Pacheco analiza las perspectivas de la organización que él integra, el Frente Popular Darío Santillán –surgido en 2004 de la confluencia de varios MTDs de la vieja Verón con agrupaciones estudiantiles, organizaciones sindicales y colectivos culturales- y el campo de la llamada “izquierda independiente o autónoma”: “veo el futuro como desafío, porque creo que lo hoy que venimos construyendo de alguna manera consolidó la experiencia de años anteriores, pero está en un límite en el cual se le presentan nuevos desafíos por encarar de una manera cada vez más urgente. Una vez consolidado todo ese proceso de organizaciones de base, populares, la cuestión es cómo encarar un proyecto a nivel de masas que pueda interpelar a sectores más amplios del pueblo, en un proyecto que pueda ir plasmando esos pequeños cambios también en cambios mayores.

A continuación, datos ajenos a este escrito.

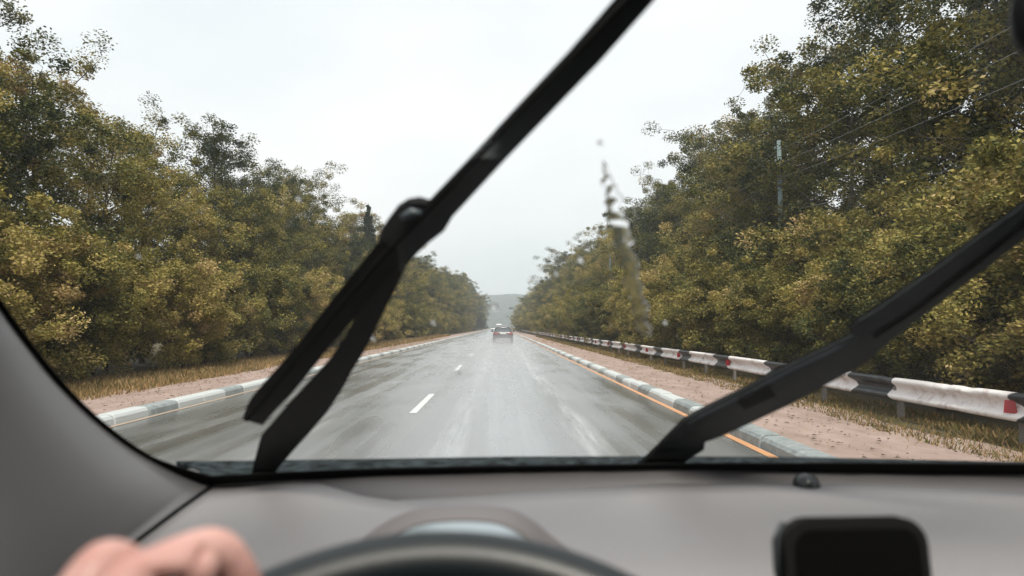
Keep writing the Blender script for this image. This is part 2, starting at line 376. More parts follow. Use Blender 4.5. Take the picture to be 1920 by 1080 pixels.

Creo que ahí hay un gran desafío, que tiene que ver con no quedarnos en nuestras pequeñas experiencias –muchas veces grandes experiencias, pero pequeñas en relación a que son acotadas, locales-. Cómo no quedarnos en eso, apostar a un proyecto más amplio que no nos haga diluir eso tan novedoso que apareció en estos últimos años, estas prácticas más cotidianas”.


Mariano Pacheco debe volver a Capital. Es uno de los coordinadores de la ya tradicional vigilia cultural que se realiza los 25 de junio en Avellaneda, en la base del Puente Pueyrredón. Convertido en un símbolo, la figura de Darío Santillán para Pacheco “logra sintetizar de alguna manera todas estas experiencias que se vinieron dando en estos años que tienen que ver justamente con, primero, afirmar el compromiso político, poner el cuerpo. Sacar la idea de la política como gestión y vincularla con las posibilidades de un cambio, que es posible. No solo ponerlo en un horizonte futuro, sino empezar a construirlo hoy en día. Creo que hay una marca ética, generacional muy importante que tiene que ver con desburocratizar, desjerarquizar, promover la organización y la democracia a nivel popular en instancias de organización de base. Y que la lucha es el camino para construir ese cambio.


Sin embargo, agrega, “Darío y Maxi no deben transformarse en un fetiche, en una figura idealizada, inalcanzable, sino que deben ser recordados como compañeros que junto a otros compañeros y compañeras llevaban adelante día a día este tipo de tareas. Tenían una vida común, como la de cualquier militante, no digamos como la de cualquier persona, porque eran militantes comprometidos con un proyecto. Como decimos desde hace muchos años, la consigna es ‘multiplicar su ejemplo, continuar su lucha’”.


Los bombos siguen sonando, el humo negro de las gomas no tapa el reclamo de justicia. Mariano Pacheco camina por la autopista que se convertirá en Oroño, hasta Arijón. Vuelve a Buenos Aires, cansado por su gira rosarina pero con optimismo en las luchas por venir.